Rent Control in St. Paul Totally Backfired and Hurt the Poor, Study Reveals
True free-market capitalists have long warned of the harmful effects of rent control, laws that limit the rent prices landlords can legally charge. Economist Assar Lindbeck once remarked, “In many cases rent control appears to be the most efficient technique presently known to destroy a city—except for bombing.” We have countless examples to back this up, most recently in St. Paul, Minnesota. The city passed a rent control policy in 2021 and it hadn’t even taken effect before it managed to reduce new building permits by 80%. But aside from merely making housing harder to come by—and therefore much more expensive—a new study shows that the policy actually redistributes wealth as well, hurting the poor in the process. https://twitter.com/AlecStapp/status/1513852292222623748?s=20&t=rzRGI6OeR3qPZ-OmzEAQiA
What the New Study Found About the St. Paul Rent Control Scheme
First, the study (which also looked at St. Paul) found that rent control caused property values to fall by 6% to 7%, for a total loss of $1.6 billion. Secondly, it found that “the tenants who gained the most from rent control had higher incomes and were more likely to be white, while the owners who lost the most had lower incomes and were more likely to be minorities.” And lastly, the researchers reported that, “For properties with high-income owners and low-income tenants, the transfer of wealth was close to zero. Thus, to the extent that rent control is intended to transfer wealth from high-income to low-income households, the realized impact of the law was the opposite of its intention.”
Why Does Rent Control Fail?
For one, landlords tend to respond to rent control by ridding themselves of properties they no longer find valuable enough, or by evading the law (something higher-income earners will have greater ease in doing). Secondly, the decrease in property values caused by rent control also leads to a decrease in the property taxes the city may collect—and property taxes are what fund schools and most city services (often used at far higher rates by poorer people). Not only that, but the study also found that rent control’s benefits tend to help higher-income renters far more than lower-income renters and that rent control imposes a larger burden on lower-income renters. It’s actually pretty easy to understand why. When rents are capped at a certain percentage, landlords will likely be incentivized to focus on properties with a higher value and lower risk—meaning higher-income renters will have a larger supply of properties to choose from. In contrast, lower-income renters will be left with scraps in the market and, additionally, find their landlords unwilling to help with repairs or upkeep because they lack any incentive to do so. When there are lots of lower-income renters chasing a small number of properties, and when the landlord has no ability to recoup additional investments into a property, they have virtually no reason to provide good customer service.
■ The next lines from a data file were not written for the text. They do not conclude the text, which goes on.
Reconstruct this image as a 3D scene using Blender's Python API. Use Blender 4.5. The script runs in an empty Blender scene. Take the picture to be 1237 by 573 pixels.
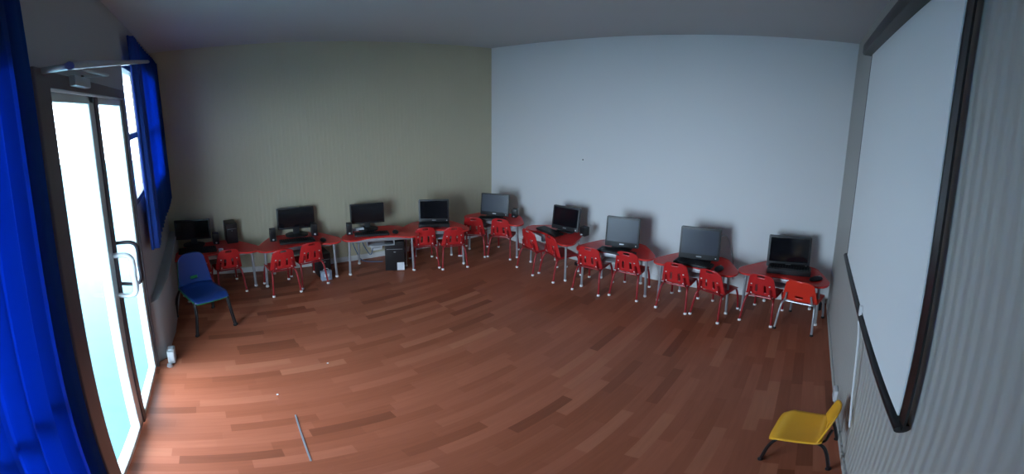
import bpy, bmesh, math, random
from mathutils import Vector, Matrix
random.seed(7)
col = bpy.context.scene.collection
PI = math.pi
R = math.radians

# ------------------------------------------------------------------ materials
def mat(name, color, rough=.5, metal=0., noise=.0, nscale=20., bump=0., bscale=200., spec=.5, coat=0.):
    m = bpy.data.materials.new(name); m.use_nodes = True
    nt = m.node_tree; b = nt.nodes['Principled BSDF']
    b.inputs['Roughness'].default_value = rough; b.inputs['Metallic'].default_value = metal
    b.inputs['Specular IOR Level'].default_value = spec
    b.inputs['Coat Weight'].default_value = coat
    tc = nt.nodes.new('ShaderNodeTexCoord')
    n = nt.nodes.new('ShaderNodeTexNoise'); n.inputs['Scale'].default_value = nscale; n.inputs['Detail'].default_value = 3
    nt.links.new(tc.outputs['Object'], n.inputs['Vector'])
    mx = nt.nodes.new('ShaderNodeMix'); mx.data_type = 'RGBA'
    mx.inputs['A'].default_value = (*[c * (1 - noise) for c in color], 1)
    mx.inputs['B'].default_value = (*[min(1, c * (1 + noise)) for c in color], 1)
    nt.links.new(n.outputs['Fac'], mx.inputs['Factor']); nt.links.new(mx.outputs['Result'], b.inputs['Base Color'])
    if bump:
        n2 = nt.nodes.new('ShaderNodeTexNoise'); n2.inputs['Scale'].default_value = bscale
        nt.links.new(tc.outputs['Object'], n2.inputs['Vector'])
        bp = nt.nodes.new('ShaderNodeBump'); bp.inputs['Strength'].default_value = bump; bp.inputs['Distance'].default_value = .002
        nt.links.new(n2.outputs['Fac'], bp.inputs['Height']); nt.links.new(bp.outputs['Normal'], b.inputs['Normal'])
    return m

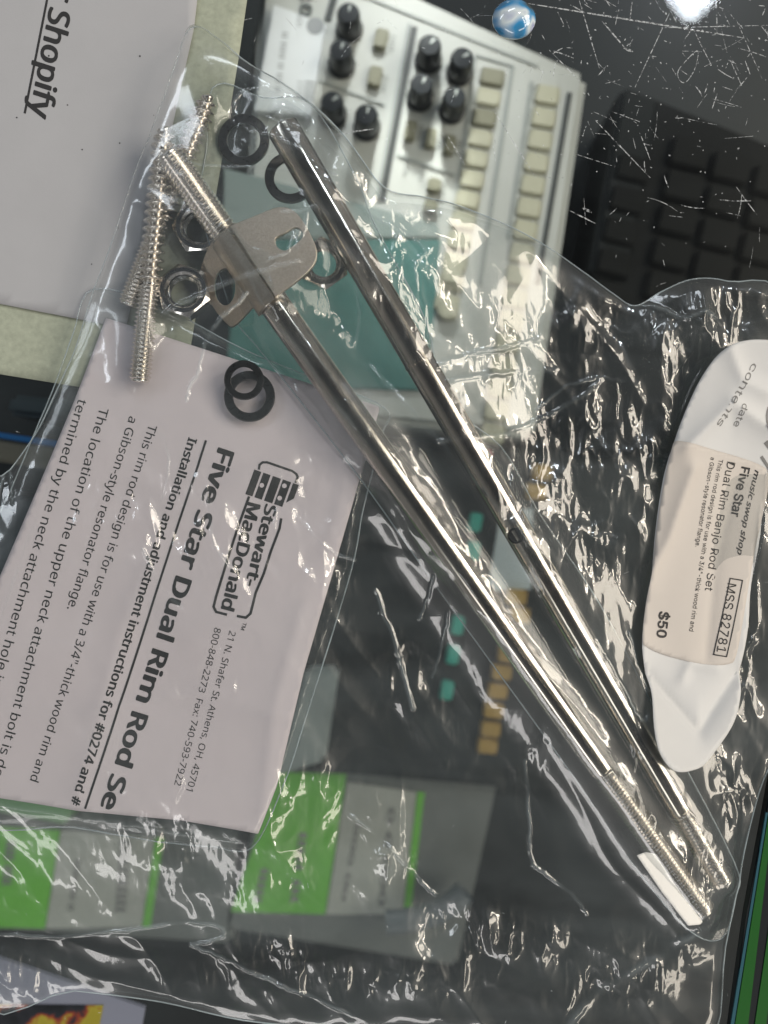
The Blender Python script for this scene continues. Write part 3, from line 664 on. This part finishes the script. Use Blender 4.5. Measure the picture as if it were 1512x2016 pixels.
plate_to(m2, f_flap)
bm = bmesh.new(); bm.from_mesh(m1); bm.from_mesh(m2)
# the bend over the rod
ea = P(449, 452, zp); eb = P(541, 588, zp); nb = 16
cols = []
R = 0.0068
for i in range(nb + 1):
    ph = math.radians(90 + 95 * i / nb); row = []
    for e in (ea, eb):
        cen = Vector((e.x, e.y, zp - R + 0.00065))
        for rr in (R, R - 0.0013):
            row.append(bm.verts.new(cen + Vector((NN.x, NN.y, 0)) * rr * math.cos(ph) + Vector((0, 0, rr * math.sin(ph)))))
    cols.append(row)
for i in range(nb):
    a, b = cols[i], cols[i + 1]
    bm.faces.new((a[0], a[2], b[2], b[0])); bm.faces.new((a[1], b[1], b[3], a[3])); bm.faces.new((a[0], b[0], b[1], a[1])); bm.faces.new((a[2], a[3], b[3], b[2]))
me = bm_mesh('bent_plate', bm, True); auto_smooth(me, 35); link('bent_plate', me, M_brk, br)
cap_obst(P(450, 455, 0.0125), P(535, 585, 0.0125), 0.0066, 0.0066); cap_obst(P(560, 430, 0.0145), P(600, 520, 0.014), 0.003, 0.003); cap_obst(P(510, 500, 0.0158), P(560, 530, 0.0148), 0.003, 0.003)

# washers
def washer(x, y, ro, ri, h, z, label, tilt=(0, 0)):
    Mx = Matrix.Translation(P(x, y, z)) @ Matrix.Rotation(tilt[0], 4, 'X') @ Matrix.Rotation(tilt[1], 4, 'Y')
    o = lathe('washer', [(ri, 0.0003), (ri + 0.0002, 0), (ro - 0.0003, 0), (ro, 0.0003), (ro, h - 0.0003), (ro - 0.0003, h), (ri + 0.0002, h), (ri, h - 0.0003)], M_dark, None, Mx, 64, closed=True)
    tag(o, label, 'washer', 'dark steel washers'); c = P(x, y, z); cap_obst(c, c + Vector((1e-5, 0, 0)), h + 0.0005, h + 0.0005)
washer(481, 278, 0.0080, 0.0052, 0.0016, 0.0010, 'flat dark washer left of the slotted rod end, nearest the top', (0.05, -0.04))
washer(572, 352, 0.0080, 0.0051, 0.0016, 0.0008, 'flat dark washer partly hidden under the slotted rod')
washer(492, 781, 0.0079, 0.0051, 0.0015, 0.0038, 'larger dark washer lying on the instruction sheet')
washer(481, 749, 0.0061, 0.0040, 0.0014, 0.0056, 'small dark washer resting on a larger washer', (0.05, 0.05))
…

Real Solutions to the Housing Shortage
Of course, we do have an affordability problem in many cities. But housing prices—and therefore rent prices—are increasing drastically for one reason and one reason alone: bad government policies. Things like zoning, historical overlays, strenuous building regulations, unions (backed by the government) lobbying for artificially high labor prices, environmental policies, and yes, things like rent control and Airbnb bans, have all led to a massive housing shortage. Why? It’s simple: they make it very expensive and less profitable to build housing. In fact, we’re about 5 million properties shy of where we needed to be as a country to keep up with replacement and population growth rates. And when people do build, they increasingly focus on higher-income homes where they can at least make a decent profit in exchange for all the hoops they have to jump through to build. This means the poor and lower middle class are the most burdened by this shortage. If we want the price of housing to come down, we simply must make it more profitable to build. And we also need to expedite the process so prices can fall quickly. The government cannot fix the mess it created, it can only get out of the way. And until it does, it is the poorest among us who will continue to suffer from the progressive policies that claim to be their savior.